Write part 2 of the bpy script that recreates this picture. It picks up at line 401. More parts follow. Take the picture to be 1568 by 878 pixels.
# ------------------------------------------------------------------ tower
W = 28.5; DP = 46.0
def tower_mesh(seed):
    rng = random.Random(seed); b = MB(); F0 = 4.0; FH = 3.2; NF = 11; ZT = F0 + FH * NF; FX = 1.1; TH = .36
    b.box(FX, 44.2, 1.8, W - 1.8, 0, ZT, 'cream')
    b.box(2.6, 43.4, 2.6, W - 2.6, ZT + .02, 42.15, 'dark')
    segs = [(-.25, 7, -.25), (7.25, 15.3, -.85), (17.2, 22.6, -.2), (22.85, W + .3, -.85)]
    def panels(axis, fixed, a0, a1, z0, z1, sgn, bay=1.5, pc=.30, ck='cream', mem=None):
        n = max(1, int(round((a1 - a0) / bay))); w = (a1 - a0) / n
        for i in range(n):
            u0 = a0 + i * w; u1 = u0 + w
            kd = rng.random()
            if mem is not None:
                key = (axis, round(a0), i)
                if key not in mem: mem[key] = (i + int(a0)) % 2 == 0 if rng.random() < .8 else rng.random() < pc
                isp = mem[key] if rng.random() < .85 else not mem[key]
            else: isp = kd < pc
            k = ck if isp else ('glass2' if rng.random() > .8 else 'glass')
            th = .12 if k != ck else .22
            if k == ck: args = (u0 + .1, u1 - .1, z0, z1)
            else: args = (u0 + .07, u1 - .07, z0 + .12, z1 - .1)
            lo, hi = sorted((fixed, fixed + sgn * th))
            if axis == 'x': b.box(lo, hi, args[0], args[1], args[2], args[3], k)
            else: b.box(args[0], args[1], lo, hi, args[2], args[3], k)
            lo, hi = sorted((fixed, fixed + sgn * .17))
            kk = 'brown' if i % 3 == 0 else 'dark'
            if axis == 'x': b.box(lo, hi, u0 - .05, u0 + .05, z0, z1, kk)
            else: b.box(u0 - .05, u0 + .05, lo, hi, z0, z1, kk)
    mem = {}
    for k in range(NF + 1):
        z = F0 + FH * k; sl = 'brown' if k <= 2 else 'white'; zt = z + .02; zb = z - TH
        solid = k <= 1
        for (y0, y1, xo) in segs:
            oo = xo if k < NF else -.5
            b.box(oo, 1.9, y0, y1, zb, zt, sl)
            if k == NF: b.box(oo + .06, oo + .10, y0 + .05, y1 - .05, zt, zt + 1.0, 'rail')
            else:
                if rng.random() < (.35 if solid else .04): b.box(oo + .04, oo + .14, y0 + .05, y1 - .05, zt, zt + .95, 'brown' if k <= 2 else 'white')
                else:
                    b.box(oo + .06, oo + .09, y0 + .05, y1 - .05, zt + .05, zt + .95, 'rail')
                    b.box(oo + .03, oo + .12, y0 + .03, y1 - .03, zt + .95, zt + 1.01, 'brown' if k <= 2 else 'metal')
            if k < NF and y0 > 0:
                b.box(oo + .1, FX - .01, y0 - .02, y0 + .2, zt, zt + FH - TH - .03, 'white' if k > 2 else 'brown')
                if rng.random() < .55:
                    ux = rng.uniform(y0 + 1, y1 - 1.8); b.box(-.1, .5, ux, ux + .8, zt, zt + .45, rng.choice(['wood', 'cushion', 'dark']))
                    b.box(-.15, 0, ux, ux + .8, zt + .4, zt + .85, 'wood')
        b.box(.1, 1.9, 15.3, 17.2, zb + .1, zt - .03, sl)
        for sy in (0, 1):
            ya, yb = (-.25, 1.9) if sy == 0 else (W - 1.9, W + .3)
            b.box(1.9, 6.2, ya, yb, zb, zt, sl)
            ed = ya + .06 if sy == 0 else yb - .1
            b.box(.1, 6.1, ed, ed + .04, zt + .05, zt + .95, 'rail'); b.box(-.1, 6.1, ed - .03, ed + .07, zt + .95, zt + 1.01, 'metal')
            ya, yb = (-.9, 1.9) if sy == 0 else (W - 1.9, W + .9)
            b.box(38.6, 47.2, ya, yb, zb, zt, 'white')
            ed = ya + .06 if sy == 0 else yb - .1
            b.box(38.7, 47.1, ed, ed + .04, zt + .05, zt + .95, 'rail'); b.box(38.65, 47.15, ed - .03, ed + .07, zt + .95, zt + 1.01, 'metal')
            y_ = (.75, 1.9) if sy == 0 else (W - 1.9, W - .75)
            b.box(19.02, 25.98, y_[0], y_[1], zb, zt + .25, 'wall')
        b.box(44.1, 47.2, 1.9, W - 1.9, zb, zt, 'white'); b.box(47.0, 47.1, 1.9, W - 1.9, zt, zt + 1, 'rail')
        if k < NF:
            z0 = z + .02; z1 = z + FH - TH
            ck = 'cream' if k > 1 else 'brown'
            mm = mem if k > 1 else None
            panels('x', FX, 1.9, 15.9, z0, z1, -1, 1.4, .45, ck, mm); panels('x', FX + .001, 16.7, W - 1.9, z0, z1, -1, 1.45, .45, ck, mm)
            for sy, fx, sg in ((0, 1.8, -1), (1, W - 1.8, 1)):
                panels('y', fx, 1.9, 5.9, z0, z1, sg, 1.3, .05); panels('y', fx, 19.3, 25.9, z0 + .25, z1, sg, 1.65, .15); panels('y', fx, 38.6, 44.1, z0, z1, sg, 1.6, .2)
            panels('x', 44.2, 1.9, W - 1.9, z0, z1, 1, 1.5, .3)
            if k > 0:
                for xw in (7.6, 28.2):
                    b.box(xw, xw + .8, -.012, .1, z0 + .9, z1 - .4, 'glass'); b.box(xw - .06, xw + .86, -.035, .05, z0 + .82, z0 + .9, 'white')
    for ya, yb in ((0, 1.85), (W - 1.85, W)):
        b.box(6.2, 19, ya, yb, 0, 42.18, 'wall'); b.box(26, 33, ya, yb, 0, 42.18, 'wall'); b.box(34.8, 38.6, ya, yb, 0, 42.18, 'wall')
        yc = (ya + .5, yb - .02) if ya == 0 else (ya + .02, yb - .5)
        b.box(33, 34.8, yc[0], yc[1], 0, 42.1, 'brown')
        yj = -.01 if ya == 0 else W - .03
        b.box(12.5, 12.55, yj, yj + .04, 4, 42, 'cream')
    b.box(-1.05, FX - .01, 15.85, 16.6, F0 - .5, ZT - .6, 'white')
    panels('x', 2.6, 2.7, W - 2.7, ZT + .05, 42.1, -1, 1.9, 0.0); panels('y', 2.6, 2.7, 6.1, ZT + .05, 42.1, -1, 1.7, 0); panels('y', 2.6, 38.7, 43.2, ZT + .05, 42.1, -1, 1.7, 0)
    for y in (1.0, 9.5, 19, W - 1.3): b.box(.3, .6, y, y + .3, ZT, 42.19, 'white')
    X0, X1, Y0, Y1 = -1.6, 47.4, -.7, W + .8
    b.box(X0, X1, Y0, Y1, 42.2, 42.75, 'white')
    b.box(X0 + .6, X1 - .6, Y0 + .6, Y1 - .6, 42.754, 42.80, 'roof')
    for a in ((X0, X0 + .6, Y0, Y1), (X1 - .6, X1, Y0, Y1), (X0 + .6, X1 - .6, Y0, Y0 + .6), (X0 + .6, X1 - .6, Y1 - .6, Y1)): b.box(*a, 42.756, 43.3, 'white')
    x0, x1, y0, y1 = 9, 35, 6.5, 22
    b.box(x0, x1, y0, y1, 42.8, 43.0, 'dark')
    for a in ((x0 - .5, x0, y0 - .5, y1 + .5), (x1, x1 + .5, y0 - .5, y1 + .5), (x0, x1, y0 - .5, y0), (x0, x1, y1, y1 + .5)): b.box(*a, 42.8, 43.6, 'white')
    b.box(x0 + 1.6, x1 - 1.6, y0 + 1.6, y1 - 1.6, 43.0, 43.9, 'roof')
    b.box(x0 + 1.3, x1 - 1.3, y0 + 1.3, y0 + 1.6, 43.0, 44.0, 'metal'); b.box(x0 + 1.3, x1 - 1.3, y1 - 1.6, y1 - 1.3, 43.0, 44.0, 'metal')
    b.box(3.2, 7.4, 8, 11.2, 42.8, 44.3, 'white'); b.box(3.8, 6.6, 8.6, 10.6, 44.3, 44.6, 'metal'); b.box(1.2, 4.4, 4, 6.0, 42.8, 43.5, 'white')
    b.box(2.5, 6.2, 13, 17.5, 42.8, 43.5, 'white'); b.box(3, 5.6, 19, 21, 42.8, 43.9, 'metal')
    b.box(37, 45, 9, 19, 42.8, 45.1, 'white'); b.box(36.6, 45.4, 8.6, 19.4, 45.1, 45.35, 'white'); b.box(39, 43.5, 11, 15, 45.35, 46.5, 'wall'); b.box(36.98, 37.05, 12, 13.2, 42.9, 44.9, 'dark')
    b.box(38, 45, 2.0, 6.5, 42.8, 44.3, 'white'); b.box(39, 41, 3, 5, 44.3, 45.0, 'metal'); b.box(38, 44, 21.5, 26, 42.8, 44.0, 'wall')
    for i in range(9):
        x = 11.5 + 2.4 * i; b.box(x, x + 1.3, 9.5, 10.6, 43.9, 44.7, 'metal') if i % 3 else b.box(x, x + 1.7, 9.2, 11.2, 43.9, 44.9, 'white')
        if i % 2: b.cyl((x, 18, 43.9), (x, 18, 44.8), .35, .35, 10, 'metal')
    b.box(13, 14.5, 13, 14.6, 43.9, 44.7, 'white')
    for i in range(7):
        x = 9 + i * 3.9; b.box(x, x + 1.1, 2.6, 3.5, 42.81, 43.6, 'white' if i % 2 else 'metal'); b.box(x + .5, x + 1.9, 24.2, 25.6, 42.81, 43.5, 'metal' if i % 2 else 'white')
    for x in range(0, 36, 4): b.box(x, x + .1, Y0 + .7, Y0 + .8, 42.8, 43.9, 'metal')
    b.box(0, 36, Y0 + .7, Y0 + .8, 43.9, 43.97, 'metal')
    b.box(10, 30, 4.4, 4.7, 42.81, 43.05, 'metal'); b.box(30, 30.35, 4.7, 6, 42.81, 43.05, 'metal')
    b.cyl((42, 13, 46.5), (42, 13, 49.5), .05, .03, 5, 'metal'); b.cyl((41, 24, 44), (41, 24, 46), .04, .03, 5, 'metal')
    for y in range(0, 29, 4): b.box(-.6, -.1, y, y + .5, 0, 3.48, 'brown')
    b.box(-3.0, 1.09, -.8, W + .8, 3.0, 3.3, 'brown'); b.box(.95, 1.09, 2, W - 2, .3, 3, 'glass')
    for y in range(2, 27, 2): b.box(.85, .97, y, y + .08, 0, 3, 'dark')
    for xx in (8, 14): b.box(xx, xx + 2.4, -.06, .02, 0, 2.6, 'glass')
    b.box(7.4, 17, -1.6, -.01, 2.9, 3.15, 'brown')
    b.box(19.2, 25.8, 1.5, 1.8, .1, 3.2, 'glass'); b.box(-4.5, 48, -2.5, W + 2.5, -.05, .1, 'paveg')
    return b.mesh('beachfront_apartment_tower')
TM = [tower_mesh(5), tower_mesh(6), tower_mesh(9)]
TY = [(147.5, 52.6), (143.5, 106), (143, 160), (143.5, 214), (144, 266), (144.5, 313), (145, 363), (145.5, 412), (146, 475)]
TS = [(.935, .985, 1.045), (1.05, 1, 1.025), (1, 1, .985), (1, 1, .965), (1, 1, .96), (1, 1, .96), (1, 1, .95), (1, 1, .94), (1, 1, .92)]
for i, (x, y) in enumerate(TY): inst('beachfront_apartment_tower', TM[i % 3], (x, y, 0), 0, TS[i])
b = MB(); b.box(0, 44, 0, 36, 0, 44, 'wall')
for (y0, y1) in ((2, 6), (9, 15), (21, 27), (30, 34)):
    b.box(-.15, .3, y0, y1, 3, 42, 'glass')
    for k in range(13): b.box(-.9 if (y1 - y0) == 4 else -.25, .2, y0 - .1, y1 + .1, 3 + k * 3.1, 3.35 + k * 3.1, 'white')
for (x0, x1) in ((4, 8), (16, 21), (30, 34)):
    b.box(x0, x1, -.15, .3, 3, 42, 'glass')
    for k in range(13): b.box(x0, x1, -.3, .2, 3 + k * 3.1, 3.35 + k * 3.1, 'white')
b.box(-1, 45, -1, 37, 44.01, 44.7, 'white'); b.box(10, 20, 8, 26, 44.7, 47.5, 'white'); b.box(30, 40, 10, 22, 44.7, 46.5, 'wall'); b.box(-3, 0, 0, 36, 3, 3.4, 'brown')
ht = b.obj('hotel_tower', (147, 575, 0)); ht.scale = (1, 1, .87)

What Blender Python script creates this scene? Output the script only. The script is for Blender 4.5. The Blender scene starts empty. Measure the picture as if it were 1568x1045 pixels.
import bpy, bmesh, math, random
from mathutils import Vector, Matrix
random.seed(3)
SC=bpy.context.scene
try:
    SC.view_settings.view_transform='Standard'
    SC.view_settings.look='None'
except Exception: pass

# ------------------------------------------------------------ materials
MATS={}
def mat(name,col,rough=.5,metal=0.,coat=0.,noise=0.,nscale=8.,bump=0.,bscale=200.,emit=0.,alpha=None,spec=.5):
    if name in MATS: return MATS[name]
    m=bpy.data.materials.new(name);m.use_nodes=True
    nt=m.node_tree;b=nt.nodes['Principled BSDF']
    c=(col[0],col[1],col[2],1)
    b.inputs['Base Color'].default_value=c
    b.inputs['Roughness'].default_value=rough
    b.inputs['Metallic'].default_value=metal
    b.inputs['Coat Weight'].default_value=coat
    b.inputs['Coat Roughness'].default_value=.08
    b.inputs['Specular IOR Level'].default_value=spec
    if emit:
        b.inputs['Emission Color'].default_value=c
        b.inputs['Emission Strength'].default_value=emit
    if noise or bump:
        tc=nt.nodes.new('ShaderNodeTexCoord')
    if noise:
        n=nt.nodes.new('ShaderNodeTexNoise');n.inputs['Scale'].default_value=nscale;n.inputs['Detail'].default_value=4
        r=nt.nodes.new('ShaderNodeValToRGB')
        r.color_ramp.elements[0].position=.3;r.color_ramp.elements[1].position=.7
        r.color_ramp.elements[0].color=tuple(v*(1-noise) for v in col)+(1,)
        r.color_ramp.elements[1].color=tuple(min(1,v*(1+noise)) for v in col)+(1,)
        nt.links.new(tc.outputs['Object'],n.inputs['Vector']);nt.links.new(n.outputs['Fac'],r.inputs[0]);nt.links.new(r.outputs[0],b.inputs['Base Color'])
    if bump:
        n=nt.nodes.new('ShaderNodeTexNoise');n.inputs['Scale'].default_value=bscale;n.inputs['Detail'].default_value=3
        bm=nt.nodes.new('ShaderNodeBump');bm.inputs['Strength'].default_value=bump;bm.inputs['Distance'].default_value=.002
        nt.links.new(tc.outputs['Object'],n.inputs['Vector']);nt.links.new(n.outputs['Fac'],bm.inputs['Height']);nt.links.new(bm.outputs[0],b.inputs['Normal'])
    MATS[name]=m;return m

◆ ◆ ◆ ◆

Each line from the line with "What Blender Python" to the line with "except Exception: pass" is to be echoed exactly; both boundary lines are included, and nothing else is to be output.

**RESPONSE TO THE EXERCISE:**
What Blender Python script creates this scene? Output the script only. The script is for Blender 4.5. The Blender scene starts empty. Measure the picture as if it were 1568x1045 pixels.
import bpy, bmesh, math, random
from mathutils import Vector, Matrix
random.seed(3)
SC=bpy.context.scene
try:
    SC.view_settings.view_transform='Standard'
    SC.view_settings.look='None'
except Exception: pass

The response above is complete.